FRIED TURDS
- Josh & Alaina

- Nov 11, 2018
- 2 min read
Alternatively titled, another reason we are excited to graduate.

If you have ever been a university student or gone to summer camp, then you will know what it is like to have terrible food every day for a long period of time. Central Washington University is no exception. With a creative menu of burgers, fries, sandwiches, pasta, and pizza, there is little to no diversity.
So, when Josh and I heard about special order hot wings, our feathers ruffled excitedly.
It began with a man shouting, “HOT WINGS ARE READY!” from across the cafeteria.
Alaina cocked her head bird-ishly towards Josh, “They sell hot wings here?”
“Apparently,” Josh replied, “Do you want to get some with me?”
Alaina smirked, “Obviously.”
Going to the man who had screamed about the wings, Josh ordered the special hot wings. The man replied, “What wings?”
“Uh, the wings you were yelling about?” Josh answered.
“Oh, they are over there,” the man said pointing unhelpfully to the five other stations.

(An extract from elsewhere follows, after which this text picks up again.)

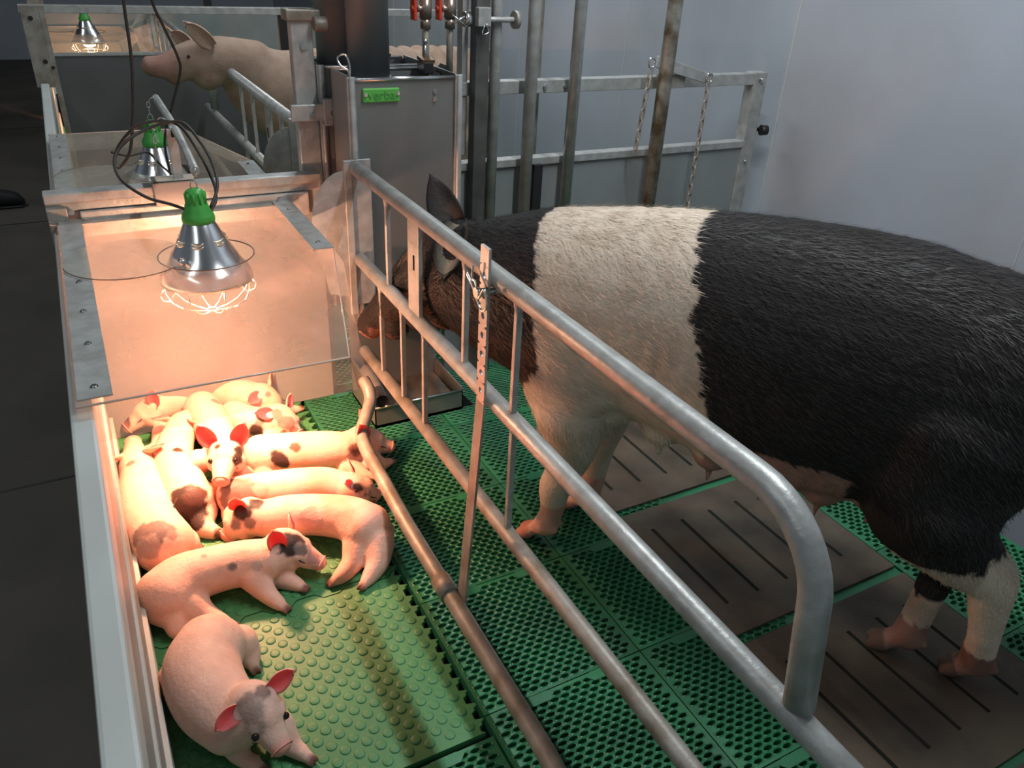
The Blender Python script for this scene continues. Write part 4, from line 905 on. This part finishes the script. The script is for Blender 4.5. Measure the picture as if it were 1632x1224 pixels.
hairs(sv, sF, 70000, lambda p: sow_coat(p, 1.0) * (1 if sow_coat(p).sum() > .3 else 1.9), sflow, skeep, 'bristle_coat', sow)
# ------------------------------------------------------------------ pale sow in the second pen
bl = Blob()
bl.chain([(V((2.15, 4.38, .70)), .15, .20), (V((2.0, 4.36, .71)), .22, .27), (V((1.6, 4.32, .70)), .23, .29), (V((1.2, 4.3, .71)), .21, .275), (V((.98, 4.28, .76)), .17, .23), (V((.82, 4.26, .86)), .13, .16)], 5, tl=.10)
bl.chain([(V((.84, 4.26, .88)), .13, .15), (V((.68, 4.22, .945)), .10, .105), (V((.56, 4.2, .94)), .085, .09), (V((.44, 4.18, .92)), .055, .058), (V((.365, 4.17, .925)), .042, .044)], 6)
bl.ball((.352, 4.168, .93), (.014, .045, .045), (-1, 0, .15)); bl.ball((.62, 4.2, .88), .075); bl.ball((.47, 4.18, .875), .04)
for x, y in ((1.05, 4.15), (1.05, 4.42), (1.95, 4.2), (1.95, 4.5)):
    bl.chain([(V((x, y, .5)), .10), (V((x, y, .3)), .055), (V((x - .02, y, .1)), .036), (V((x - .04, y, .03)), .04)], 5)
pv, pF = bl.mesh(.014, 5)
pcol = np.array([np.array((.36, .26, .20)) * (1 + .15 * fbm(p, 6)) if p[0] > .47 else np.array((.34, .20, .16)) for p in pv])
parts, pc = [(pv, pF, 0)], [pcol]
for b, tp, nn in (((.66, 4.14, 1.02), (.535, 4.12, 1.13), (-.6, -.7, 0)), ((.60, 4.27, 1.0), (.50, 4.34, 1.06), (-.9, -.3, 0))):
    ev, ef, N = ear_mesh(b, V(tp) - V(b), nn, (V(tp) - V(b)).length, .05, .5, .1, .004); parts.append((ev, ef, 0)); pc.append(np.tile(np.array((.62, .42, .33)), (len(ev), 1)))
for s_ in (-1, 1):
    ev, ef = sph((.535, 4.2 + .080 * s_, .970), .007); parts.append((ev, ef, 1)); pc.append(np.zeros((len(ev), 3)))
s2 = join_mesh('sow', parts, [SOWM, EYE], pc)
tag(s2, 'pale pinkish sow in the second pen with raised snout above the crate side', 'pig')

Confused, and slightly disheartened, the couple flocked to the next station, getting a similar reply but were pointed towards the opposite direction. Going back and forth a few more times, the couple finally found a lazy-eyed girl who only responded, “They aren’t out till 8pm”.
“But, someone called for them just a few minutes ago,” Alaina pointed out.
The girl rolled her eyes, “Yeah, but you have to special order them.”
Alaina and Josh looked at each other, confused even more.
Josh turned back to the girl, “So can I special order the hot wings?”
“That will be $7.49,” she said.
A whopping 20 minutes later, we hear our order whispered out by the lazy-eyed girl.
Grabbing our food and going back to a dirty table in the middle of a busy cafeteria, we beheld the crusty, dry, chicken wings in our midst.
They weren’t hotter than the pits of Hell, but definitely the port-o-potty of Hell. That only speaks for the temperature because these wings were not spicy whatsoever. The crust was burnt and awful. The chicken was slimy and barely warm. Overall, awful. We ended up throwing most of it away and grabbing pizza; one of the only safe options at the SURC.
Conclusion & Rating:
Rating: 1-5, 1 being worst and 5 being best
Flavor/Texture: 1
Salty, no flavor besides burnt grease and slight trace of fecal matter
Color/Display: 1
Ugly, dark brown, burnt, crusty, shitty.
Price: 2
Without student discount, it is way too expensive ($7.49), but with our student discount it was only $3.
Food Service: 2
Did not know where hot wings were, uninformed, apathetic.
Atmosphere: 3
Inside CWU, close quarters, optional good seats if you can find them, loud from other students also gagging down the "special" poop-for-food.